__Data supplied__.
▼
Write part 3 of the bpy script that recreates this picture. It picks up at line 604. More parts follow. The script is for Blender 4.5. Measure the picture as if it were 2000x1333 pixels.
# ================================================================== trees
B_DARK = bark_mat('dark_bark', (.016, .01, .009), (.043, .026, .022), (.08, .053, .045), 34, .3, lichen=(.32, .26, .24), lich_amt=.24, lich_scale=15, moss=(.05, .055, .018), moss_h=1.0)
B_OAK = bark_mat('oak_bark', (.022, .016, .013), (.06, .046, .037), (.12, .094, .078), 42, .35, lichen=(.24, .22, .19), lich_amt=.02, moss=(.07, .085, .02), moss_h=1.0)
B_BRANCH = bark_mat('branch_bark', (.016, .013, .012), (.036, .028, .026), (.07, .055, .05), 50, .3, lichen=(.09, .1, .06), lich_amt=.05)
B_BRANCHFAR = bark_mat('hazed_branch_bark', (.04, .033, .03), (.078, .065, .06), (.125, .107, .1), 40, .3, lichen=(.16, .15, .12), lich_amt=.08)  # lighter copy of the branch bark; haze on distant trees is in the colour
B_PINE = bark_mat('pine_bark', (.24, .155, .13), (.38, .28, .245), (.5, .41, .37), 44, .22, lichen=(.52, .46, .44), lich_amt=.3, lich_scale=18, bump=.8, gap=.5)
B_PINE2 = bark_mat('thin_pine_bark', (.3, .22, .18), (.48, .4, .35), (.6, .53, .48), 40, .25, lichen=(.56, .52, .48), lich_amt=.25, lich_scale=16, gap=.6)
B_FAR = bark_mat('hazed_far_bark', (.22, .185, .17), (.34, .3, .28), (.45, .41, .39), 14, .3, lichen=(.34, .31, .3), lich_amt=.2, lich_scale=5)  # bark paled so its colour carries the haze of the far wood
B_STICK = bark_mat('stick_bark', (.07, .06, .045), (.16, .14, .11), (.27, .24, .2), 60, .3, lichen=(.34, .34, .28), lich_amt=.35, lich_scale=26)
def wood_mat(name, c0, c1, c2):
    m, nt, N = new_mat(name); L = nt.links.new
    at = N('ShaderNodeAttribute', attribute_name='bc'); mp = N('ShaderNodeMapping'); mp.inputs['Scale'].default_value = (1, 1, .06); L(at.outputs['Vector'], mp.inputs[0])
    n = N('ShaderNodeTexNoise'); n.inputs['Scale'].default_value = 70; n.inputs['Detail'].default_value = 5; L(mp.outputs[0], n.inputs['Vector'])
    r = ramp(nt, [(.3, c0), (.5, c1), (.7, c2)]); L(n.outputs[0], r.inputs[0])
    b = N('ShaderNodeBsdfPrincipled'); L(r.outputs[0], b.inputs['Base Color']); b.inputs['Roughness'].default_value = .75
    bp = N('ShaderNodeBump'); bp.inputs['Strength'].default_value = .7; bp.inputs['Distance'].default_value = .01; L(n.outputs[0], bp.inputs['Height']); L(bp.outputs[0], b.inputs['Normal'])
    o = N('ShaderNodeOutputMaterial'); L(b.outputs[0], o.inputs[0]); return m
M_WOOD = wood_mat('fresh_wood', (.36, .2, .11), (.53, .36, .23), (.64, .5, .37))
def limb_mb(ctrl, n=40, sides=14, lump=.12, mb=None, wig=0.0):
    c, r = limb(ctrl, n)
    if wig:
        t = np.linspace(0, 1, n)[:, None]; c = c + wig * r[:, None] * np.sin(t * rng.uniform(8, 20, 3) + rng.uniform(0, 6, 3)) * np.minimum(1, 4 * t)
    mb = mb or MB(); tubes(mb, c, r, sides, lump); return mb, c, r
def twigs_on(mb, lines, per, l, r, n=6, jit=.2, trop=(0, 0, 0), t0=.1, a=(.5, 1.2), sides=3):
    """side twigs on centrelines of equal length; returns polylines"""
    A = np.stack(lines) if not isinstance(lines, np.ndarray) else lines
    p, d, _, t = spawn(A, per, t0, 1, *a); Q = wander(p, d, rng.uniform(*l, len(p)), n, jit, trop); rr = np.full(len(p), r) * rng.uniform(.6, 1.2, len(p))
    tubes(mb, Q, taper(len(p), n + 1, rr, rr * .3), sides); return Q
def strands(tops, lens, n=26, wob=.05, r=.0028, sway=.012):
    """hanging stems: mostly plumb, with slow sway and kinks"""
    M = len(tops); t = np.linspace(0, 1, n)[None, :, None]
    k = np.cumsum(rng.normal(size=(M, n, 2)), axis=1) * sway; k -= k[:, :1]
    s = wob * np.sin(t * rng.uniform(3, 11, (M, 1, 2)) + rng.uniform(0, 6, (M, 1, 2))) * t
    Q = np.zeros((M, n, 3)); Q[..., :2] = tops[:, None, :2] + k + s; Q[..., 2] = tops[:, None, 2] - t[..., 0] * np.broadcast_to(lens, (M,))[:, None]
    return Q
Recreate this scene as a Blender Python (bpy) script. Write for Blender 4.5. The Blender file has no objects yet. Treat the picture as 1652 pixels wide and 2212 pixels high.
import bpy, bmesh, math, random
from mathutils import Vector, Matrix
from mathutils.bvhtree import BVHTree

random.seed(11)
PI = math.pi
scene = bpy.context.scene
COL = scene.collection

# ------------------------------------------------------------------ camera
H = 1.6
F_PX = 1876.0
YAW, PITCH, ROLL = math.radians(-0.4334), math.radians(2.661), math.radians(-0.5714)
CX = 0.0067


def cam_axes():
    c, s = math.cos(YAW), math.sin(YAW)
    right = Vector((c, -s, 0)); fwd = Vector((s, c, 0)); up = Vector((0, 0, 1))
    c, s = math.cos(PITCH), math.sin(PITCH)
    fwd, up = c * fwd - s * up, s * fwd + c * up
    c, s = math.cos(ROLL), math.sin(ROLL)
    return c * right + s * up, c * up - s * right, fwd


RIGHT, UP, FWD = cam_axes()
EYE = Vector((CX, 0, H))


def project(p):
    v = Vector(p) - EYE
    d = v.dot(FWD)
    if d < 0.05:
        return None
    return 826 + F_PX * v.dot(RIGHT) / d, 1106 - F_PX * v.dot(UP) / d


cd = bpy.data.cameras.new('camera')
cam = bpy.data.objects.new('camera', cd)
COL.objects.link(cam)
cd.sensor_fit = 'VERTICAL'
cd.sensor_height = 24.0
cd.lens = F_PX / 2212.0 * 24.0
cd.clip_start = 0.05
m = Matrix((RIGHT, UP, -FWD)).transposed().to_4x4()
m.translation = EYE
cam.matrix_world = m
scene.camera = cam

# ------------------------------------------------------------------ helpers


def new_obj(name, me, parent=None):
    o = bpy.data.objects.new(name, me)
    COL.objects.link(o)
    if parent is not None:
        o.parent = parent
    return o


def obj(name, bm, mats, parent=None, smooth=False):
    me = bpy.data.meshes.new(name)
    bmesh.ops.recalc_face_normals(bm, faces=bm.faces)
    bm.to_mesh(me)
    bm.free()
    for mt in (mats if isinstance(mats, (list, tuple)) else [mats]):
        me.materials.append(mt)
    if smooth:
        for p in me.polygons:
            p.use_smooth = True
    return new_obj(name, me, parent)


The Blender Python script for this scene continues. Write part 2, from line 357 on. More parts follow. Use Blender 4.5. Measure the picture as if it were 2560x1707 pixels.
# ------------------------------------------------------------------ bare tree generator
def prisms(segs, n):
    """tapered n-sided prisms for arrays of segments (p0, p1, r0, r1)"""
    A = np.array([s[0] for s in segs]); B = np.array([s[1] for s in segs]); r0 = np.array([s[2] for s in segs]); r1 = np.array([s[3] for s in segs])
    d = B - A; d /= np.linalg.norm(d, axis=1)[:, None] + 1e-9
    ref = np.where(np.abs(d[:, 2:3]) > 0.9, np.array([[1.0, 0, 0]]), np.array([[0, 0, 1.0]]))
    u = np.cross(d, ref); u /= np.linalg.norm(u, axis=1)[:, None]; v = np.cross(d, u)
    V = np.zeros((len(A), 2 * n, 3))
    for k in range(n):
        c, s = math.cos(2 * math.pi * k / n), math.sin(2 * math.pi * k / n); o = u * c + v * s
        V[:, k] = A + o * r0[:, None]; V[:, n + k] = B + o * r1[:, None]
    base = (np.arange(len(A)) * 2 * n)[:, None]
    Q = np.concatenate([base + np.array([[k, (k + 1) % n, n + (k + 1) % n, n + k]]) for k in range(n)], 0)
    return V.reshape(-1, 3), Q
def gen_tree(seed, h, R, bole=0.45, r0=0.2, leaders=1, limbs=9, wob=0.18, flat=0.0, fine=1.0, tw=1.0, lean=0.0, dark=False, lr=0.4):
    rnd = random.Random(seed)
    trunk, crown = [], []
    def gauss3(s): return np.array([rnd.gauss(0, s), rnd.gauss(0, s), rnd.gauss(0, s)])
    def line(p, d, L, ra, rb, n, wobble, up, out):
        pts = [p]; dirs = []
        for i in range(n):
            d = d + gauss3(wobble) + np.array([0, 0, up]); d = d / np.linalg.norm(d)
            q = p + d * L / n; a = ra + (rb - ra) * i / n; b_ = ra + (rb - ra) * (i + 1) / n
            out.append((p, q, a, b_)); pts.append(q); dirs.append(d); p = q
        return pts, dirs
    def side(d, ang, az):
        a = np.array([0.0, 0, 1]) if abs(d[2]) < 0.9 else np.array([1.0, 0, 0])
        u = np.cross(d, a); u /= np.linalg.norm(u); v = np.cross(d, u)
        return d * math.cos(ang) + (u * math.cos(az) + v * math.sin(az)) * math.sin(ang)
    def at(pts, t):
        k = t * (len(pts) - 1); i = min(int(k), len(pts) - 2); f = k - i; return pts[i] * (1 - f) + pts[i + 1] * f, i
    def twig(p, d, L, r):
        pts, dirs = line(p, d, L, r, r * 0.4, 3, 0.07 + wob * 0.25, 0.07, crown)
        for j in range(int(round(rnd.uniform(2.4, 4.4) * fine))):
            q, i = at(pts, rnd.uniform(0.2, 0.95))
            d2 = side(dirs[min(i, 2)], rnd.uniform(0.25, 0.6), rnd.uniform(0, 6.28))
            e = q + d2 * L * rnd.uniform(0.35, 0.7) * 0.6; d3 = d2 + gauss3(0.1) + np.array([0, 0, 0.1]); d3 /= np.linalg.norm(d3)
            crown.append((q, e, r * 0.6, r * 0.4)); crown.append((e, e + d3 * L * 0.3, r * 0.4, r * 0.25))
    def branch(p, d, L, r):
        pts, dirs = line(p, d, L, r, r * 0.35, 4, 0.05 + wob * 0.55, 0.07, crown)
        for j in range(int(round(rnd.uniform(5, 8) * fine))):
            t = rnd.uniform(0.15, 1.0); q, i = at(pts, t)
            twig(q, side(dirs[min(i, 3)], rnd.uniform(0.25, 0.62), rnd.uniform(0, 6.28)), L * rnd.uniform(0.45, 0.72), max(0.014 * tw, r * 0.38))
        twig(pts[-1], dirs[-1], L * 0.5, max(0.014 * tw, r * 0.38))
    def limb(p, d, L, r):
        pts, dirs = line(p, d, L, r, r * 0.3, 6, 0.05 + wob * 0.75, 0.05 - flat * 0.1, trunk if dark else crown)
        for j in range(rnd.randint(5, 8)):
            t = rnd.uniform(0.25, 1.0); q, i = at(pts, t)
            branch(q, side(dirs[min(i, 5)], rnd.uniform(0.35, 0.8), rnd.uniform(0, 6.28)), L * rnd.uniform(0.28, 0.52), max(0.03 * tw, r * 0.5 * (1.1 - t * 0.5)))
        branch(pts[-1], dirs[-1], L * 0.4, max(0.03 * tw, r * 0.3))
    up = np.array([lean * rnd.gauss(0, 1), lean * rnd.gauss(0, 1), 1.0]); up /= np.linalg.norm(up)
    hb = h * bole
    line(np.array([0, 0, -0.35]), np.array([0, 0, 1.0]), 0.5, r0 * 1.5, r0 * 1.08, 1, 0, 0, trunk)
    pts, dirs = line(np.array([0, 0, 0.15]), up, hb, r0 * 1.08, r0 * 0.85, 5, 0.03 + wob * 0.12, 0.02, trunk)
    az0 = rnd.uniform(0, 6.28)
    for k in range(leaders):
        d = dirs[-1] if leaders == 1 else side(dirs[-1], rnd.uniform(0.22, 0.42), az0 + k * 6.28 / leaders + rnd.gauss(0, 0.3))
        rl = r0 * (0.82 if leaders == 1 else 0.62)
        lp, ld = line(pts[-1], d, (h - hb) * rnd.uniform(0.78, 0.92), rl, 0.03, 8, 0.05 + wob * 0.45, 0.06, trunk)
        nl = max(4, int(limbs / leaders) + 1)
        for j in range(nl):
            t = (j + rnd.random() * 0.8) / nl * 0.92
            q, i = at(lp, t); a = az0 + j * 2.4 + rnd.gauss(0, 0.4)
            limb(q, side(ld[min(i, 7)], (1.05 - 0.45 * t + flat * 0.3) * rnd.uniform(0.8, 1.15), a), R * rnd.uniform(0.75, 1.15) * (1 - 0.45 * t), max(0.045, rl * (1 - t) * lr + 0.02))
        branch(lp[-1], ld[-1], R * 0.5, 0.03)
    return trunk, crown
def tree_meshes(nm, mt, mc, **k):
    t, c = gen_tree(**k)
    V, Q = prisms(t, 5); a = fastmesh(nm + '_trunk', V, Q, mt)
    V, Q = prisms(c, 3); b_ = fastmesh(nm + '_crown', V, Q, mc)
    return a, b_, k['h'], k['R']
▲
Repeat, exactly as they stand above, the lines from the line with "Recreate this scene" to the line with "EYE = Vector((CX, 0, H))", both lines included.

__Finished answer__.
Recreate this scene as a Blender Python (bpy) script. Write for Blender 4.5. The Blender file has no objects yet. Treat the picture as 1652 pixels wide and 2212 pixels high.
import bpy, bmesh, math, random
from mathutils import Vector, Matrix
from mathutils.bvhtree import BVHTree

random.seed(11)
PI = math.pi
scene = bpy.context.scene
COL = scene.collection

# ------------------------------------------------------------------ camera
H = 1.6
F_PX = 1876.0
YAW, PITCH, ROLL = math.radians(-0.4334), math.radians(2.661), math.radians(-0.5714)
CX = 0.0067


def cam_axes():
    c, s = math.cos(YAW), math.sin(YAW)
    right = Vector((c, -s, 0)); fwd = Vector((s, c, 0)); up = Vector((0, 0, 1))
    c, s = math.cos(PITCH), math.sin(PITCH)
    fwd, up = c * fwd - s * up, s * fwd + c * up
    c, s = math.cos(ROLL), math.sin(ROLL)
    return c * right + s * up, c * up - s * right, fwd


RIGHT, UP, FWD = cam_axes()
EYE = Vector((CX, 0, H))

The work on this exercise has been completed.